-- START OF Provided material --

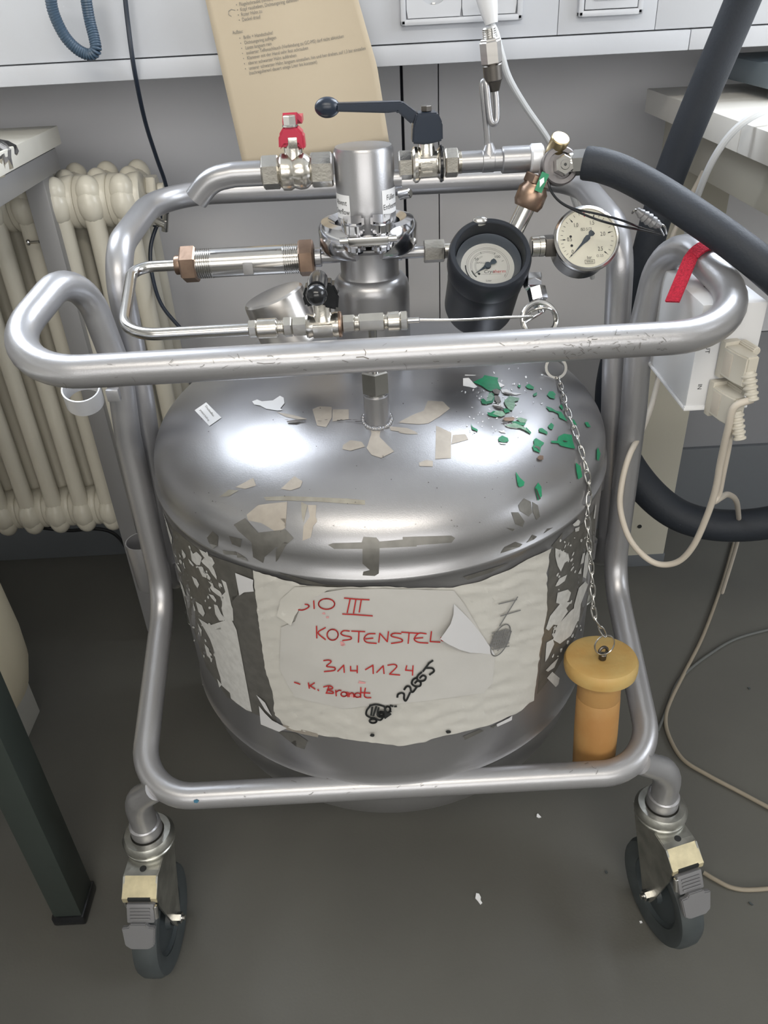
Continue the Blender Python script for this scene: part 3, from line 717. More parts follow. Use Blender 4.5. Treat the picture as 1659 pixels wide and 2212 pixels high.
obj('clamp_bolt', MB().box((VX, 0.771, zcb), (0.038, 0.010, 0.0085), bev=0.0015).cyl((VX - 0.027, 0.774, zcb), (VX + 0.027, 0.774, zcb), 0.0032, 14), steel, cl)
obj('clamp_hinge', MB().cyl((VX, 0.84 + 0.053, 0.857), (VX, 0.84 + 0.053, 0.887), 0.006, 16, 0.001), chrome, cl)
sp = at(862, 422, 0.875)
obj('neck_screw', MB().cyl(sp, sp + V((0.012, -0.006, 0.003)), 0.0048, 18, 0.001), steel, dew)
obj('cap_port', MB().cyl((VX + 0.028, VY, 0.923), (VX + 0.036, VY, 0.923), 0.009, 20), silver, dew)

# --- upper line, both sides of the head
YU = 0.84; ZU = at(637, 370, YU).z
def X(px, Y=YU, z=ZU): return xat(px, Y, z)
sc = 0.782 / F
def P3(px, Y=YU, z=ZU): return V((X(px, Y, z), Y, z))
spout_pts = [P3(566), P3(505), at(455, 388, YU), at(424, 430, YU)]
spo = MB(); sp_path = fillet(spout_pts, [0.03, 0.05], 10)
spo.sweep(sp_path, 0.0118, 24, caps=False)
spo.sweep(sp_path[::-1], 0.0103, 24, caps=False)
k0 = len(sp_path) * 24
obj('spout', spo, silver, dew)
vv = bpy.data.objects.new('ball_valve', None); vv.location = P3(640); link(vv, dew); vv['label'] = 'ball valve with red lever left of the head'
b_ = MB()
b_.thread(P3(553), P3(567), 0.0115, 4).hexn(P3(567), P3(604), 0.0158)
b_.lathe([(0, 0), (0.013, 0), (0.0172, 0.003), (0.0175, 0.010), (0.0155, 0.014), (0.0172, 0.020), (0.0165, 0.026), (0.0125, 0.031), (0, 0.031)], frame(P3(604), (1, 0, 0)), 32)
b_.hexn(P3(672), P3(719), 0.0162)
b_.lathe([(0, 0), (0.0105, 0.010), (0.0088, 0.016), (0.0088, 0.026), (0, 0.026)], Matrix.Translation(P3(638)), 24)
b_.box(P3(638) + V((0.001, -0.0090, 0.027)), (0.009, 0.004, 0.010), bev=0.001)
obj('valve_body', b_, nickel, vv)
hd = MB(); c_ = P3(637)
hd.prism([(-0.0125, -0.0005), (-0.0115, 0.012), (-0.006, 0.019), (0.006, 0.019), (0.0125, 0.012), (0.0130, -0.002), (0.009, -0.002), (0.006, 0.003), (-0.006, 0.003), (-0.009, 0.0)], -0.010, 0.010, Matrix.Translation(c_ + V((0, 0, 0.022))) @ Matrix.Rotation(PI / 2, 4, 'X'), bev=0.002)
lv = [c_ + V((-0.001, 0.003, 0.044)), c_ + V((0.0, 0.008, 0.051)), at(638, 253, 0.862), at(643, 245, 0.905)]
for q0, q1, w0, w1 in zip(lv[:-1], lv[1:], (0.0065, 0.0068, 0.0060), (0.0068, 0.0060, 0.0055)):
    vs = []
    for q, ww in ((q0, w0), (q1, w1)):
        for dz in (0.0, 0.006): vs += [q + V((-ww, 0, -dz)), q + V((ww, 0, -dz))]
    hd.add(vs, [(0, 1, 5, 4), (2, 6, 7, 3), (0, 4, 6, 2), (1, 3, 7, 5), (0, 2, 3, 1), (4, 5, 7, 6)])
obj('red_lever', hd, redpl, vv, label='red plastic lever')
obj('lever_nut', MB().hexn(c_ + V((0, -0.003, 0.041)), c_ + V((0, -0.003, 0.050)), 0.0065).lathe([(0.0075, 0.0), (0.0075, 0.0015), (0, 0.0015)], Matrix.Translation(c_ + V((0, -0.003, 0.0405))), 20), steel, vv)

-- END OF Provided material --

Requirement: Quote the data above in full and without alteration; skip the pictures.

Result of this exercise:
Continue the Blender Python script for this scene: part 3, from line 717. More parts follow. Use Blender 4.5. Treat the picture as 1659 pixels wide and 2212 pixels high.
obj('clamp_bolt', MB().box((VX, 0.771, zcb), (0.038, 0.010, 0.0085), bev=0.0015).cyl((VX - 0.027, 0.774, zcb), (VX + 0.027, 0.774, zcb), 0.0032, 14), steel, cl)
obj('clamp_hinge', MB().cyl((VX, 0.84 + 0.053, 0.857), (VX, 0.84 + 0.053, 0.887), 0.006, 16, 0.001), chrome, cl)
sp = at(862, 422, 0.875)
obj('neck_screw', MB().cyl(sp, sp + V((0.012, -0.006, 0.003)), 0.0048, 18, 0.001), steel, dew)
obj('cap_port', MB().cyl((VX + 0.028, VY, 0.923), (VX + 0.036, VY, 0.923), 0.009, 20), silver, dew)

# --- upper line, both sides of the head
YU = 0.84; ZU = at(637, 370, YU).z
def X(px, Y=YU, z=ZU): return xat(px, Y, z)
sc = 0.782 / F
def P3(px, Y=YU, z=ZU): return V((X(px, Y, z), Y, z))
spout_pts = [P3(566), P3(505), at(455, 388, YU), at(424, 430, YU)]
spo = MB(); sp_path = fillet(spout_pts, [0.03, 0.05], 10)
spo.sweep(sp_path, 0.0118, 24, caps=False)
spo.sweep(sp_path[::-1], 0.0103, 24, caps=False)
k0 = len(sp_path) * 24
obj('spout', spo, silver, dew)
vv = bpy.data.objects.new('ball_valve', None); vv.location = P3(640); link(vv, dew); vv['label'] = 'ball valve with red lever left of the head'
b_ = MB()
b_.thread(P3(553), P3(567), 0.0115, 4).hexn(P3(567), P3(604), 0.0158)
b_.lathe([(0, 0), (0.013, 0), (0.0172, 0.003), (0.0175, 0.010), (0.0155, 0.014), (0.0172, 0.020), (0.0165, 0.026), (0.0125, 0.031), (0, 0.031)], frame(P3(604), (1, 0, 0)), 32)
b_.hexn(P3(672), P3(719), 0.0162)
b_.lathe([(0, 0), (0.0105, 0.010), (0.0088, 0.016), (0.0088, 0.026), (0, 0.026)], Matrix.Translation(P3(638)), 24)
b_.box(P3(638) + V((0.001, -0.0090, 0.027)), (0.009, 0.004, 0.010), bev=0.001)
obj('valve_body', b_, nickel, vv)
hd = MB(); c_ = P3(637)
hd.prism([(-0.0125, -0.0005), (-0.0115, 0.012), (-0.006, 0.019), (0.006, 0.019), (0.0125, 0.012), (0.0130, -0.002), (0.009, -0.002), (0.006, 0.003), (-0.006, 0.003), (-0.009, 0.0)], -0.010, 0.010, Matrix.Translation(c_ + V((0, 0, 0.022))) @ Matrix.Rotation(PI / 2, 4, 'X'), bev=0.002)
lv = [c_ + V((-0.001, 0.003, 0.044)), c_ + V((0.0, 0.008, 0.051)), at(638, 253, 0.862), at(643, 245, 0.905)]
for q0, q1, w0, w1 in zip(lv[:-1], lv[1:], (0.0065, 0.0068, 0.0060), (0.0068, 0.0060, 0.0055)):
    vs = []
    for q, ww in ((q0, w0), (q1, w1)):
        for dz in (0.0, 0.006): vs += [q + V((-ww, 0, -dz)), q + V((ww, 0, -dz))]
    hd.add(vs, [(0, 1, 5, 4), (2, 6, 7, 3), (0, 4, 6, 2), (1, 3, 7, 5), (0, 2, 3, 1), (4, 5, 7, 6)])
obj('red_lever', hd, redpl, vv, label='red plastic lever')
obj('lever_nut', MB().hexn(c_ + V((0, -0.003, 0.041)), c_ + V((0, -0.003, 0.050)), 0.0065).lathe([(0.0075, 0.0), (0.0075, 0.0015), (0, 0.0015)], Matrix.Translation(c_ + V((0, -0.003, 0.0405))), 20), steel, vv)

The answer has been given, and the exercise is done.